Adjusted EBITDA (as defined below in the section of this press release titled "Non-GAAP Financial Measures") was $80.0 million for the quarter ended March 31, 2013, as compared to $69.7 million in the first quarter of 2012. Distributable Cash Flow (as defined below in the section of this press release titled "Non-GAAP Financial Measures") for the quarter ended March 31, 2013 was $26.4 million, versus $39.2 million in the same quarter in 2012. The $10.3 million increase in Adjusted EBITDA quarter over quarter was largely attributed to a $50.2 million increase in gross profit that was partially offset by a $22.8 million increase in total in selling and general and administrative expenses ($6.2 million of which was noncash amortization expense) and an $18.0 million decrease in realized derivative gains.

Adjusted EBITDA resulting from acquisitions consummated subsequent to the 2012 period were $18.6 million in the first quarter of 2013, while Calumets legacy assets generated Adjusted EBITDA of $61.4 million quarter over quarter. See the section of this press release titled "Non-GAAP Financial Measures" and the included tables for a discussion of EBITDA, Adjusted EBITDA, Distributable Cash Flow and other non-generally accepted accounting principles ("non-GAAP") financial measures, definitions of these measures and reconciliations of such measures to the comparable U.S. generally accepted accounting principles ("GAAP") measures.

Net income for the first quarter 2013 decreased $5.9 million quarter over quarter primarily due to an $18.0 million decrease in realized derivative gains, an $11.4 million increase in general and administrative expenses, an $11.4 million increase in selling expenses ($6.2 million of which was noncash amortization expense), a $7.9 million increase in transportation expense and a $6.2 million increase in interest expense, all partially offset by a $50.2 million increase in gross profit, as discussed below.

"Although our results were adversely impacted by reliability issues at our Shreveport refinery during the first quarter, the second quarter is off to a good start, supported by strong refining economics and improved utilization at our key production facilities.
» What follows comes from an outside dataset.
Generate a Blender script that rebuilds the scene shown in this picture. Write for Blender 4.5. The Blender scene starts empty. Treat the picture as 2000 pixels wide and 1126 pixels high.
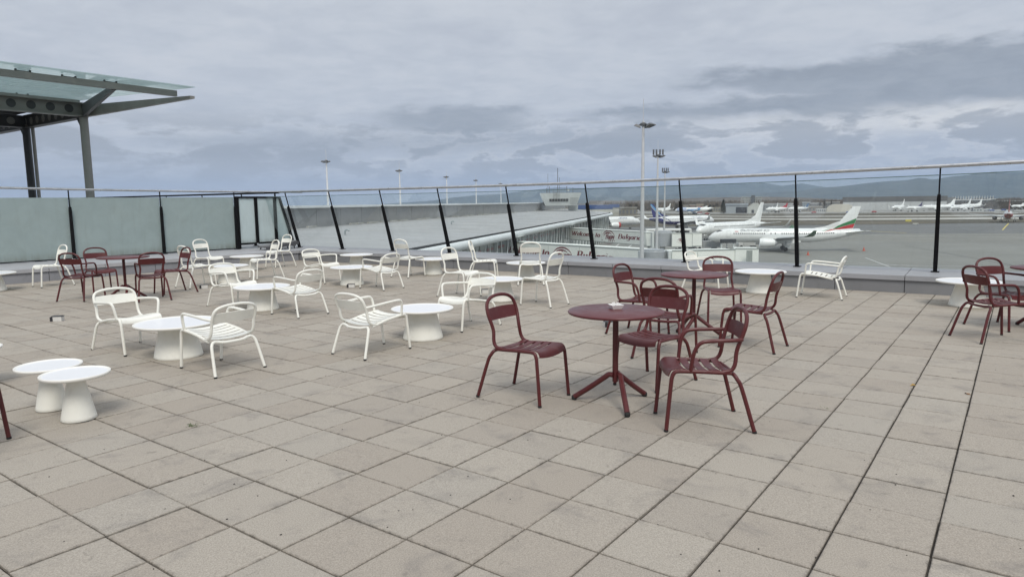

Beginning in early April, both demand and pricing for products sold in our core markets improved above first quarter levels," stated Bill Grube, Vice Chairman and Chief Executive Officer of Calumet Specialty Products Partners.

"Our previously announced 40-day plant-wide turnaround at the Superior refinery is scheduled to reach its conclusion in late May, while the remainder of our refining facilities, including the Shreveport refinery, are operating at normal rates as we prepare for what has traditionally been a seasonally strong period of the year for our business," continued Grube.

"On April 22, we increased our quarterly cash distribution for the eleventh consecutive quarter to $0.68 per unit ($2.72 per unit on an annualized basis) for the quarter ended March 31, 2013 on all of our outstanding limited partner units. This increase reflects our continued confidence in the strength of our business, as well as the long-term opportunities for growth still ahead of us," continued Grube.

Grube concluded: "We continue to manage our business to maximize quarterly cash distributions for our unitholders, while positioning Calumet for sustained growth across a wide range of geographies and market verticals. We continue to evaluate acquisition opportunities in both the specialty and fuels products markets that complement our existing businesses, as supported by ample availability under our revolver, cash from operations and other sources of potential financing.